Many of us can transcend the muddle that we are in — that we exist as — and that takes understanding and insight… not mere internally deceptive effort.  Don’t be bamboozled by false processes that were absorbed in (and “as”) the past.



Blossoming beyond friction… Photo by Thomas Peace c. 2019

16 Comments Join the Conversation

  1. You’ve reminded me of a phrase that really is so apt, and that points to the realities you’ve discussed here: “stinking thinking.” I can’t remember when I first heard it, but it’s a great phrase that comes to mind every now and then, when I realize, “Uh, oh. I’m doing it again!”

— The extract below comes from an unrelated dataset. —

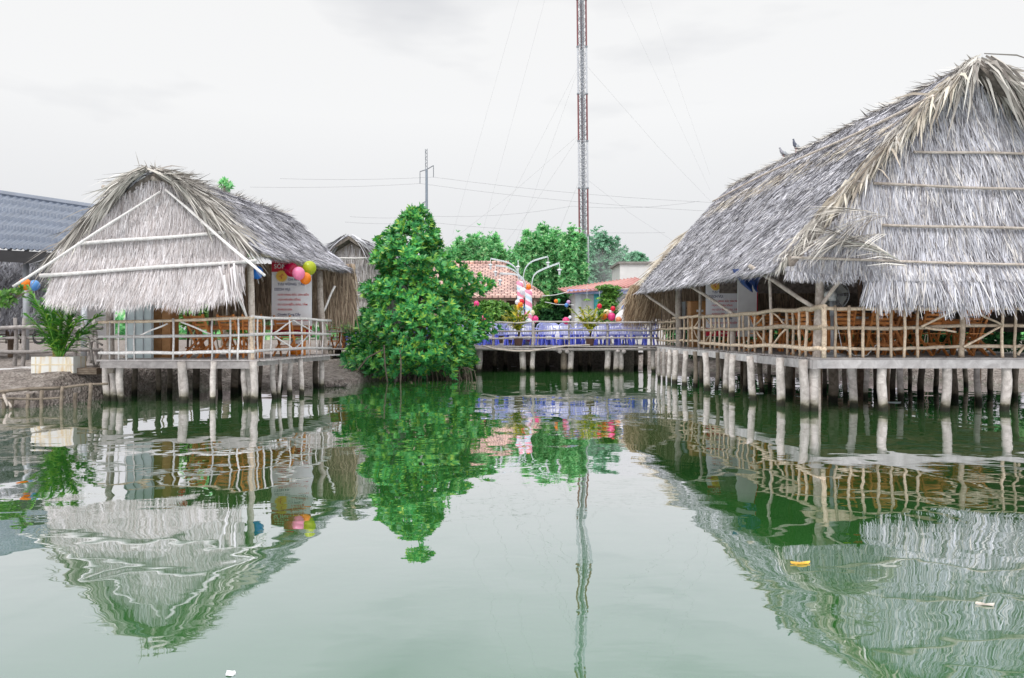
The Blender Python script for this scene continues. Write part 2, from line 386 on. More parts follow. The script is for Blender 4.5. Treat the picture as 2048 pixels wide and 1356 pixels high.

    • That’s a phrase that one never heard before! 🙂 Personally, “thinking” is perfectly fine and is a very useful tool. A lot of people, of course, over-use it and merely remain in the limitations of it. However, one cannot merely “will” to not do it — or control the mind out of it; there is no separate “controller” that is apart from thought/thinking; the thinker and the thought are one and the same. Any effort to move out of “thinking” merely extends that thinking (though the mind can deceive itself about the supposed “silence” that it attains). True silence exists when self-deception fully ends.


  2. Good post, beautiful iris.
    Way back in my younger days, “Games People Play” helped me look at others and myself with fresh eyes. Today, I look around and observe that MANY are playing the hate game. And it’s addictive. The more they hate, the more they find TO hate. It feeds on itself. And it’s soooo nonproductive. Sad situation our society is in.


    • Yes, Jazz! Locking up kids and permanently separating them from their parents and all kinds of hate crimes (in the U.S.)… and a big increase in antisemitism in Germany and other countries. People are regressing instead of flowering into something new and profound. You are so right… it is sad.


  3. Instilling and continuously stoking fear and hate in people who don’t know how to think critically is a very sad truth of these times! It just makes me want to hide until these villains are put where they belong. We can only hope that common sense and decency make a quick comeback! Beautiful iris, Tom! One of my favorite flowers. 🙂


    • They are one of my favorite flowers too, Sabine! 🙂
      Yes, as you precisely mentioned: “Instilling and continuously stroking fear and hate in people who don’t know how to think critically is a very sad truth of these times!” One feels that common sense and decency have a very uphill climb in these insane and Hitler-like times, unfortunately.


  4. You’ve perfectly stated our current society – nothing to be proud of for sure! The iris rises above it all and blooms anyway – we may bloom too, but some our beauty and luster is gone now.


    • Yes, Linda, nothing to be proud of for sure! My eyes have been tearing a lot with pondering the direction society is heading in. It’s a shame that the crass and heartless can dominate the minds of others so easily. People may still bloom too, but i feel that it will be only a few of us (with a real inner revolution taking place). I’ve tried (in a number of ways) to help regarding this (but most people are just not interested).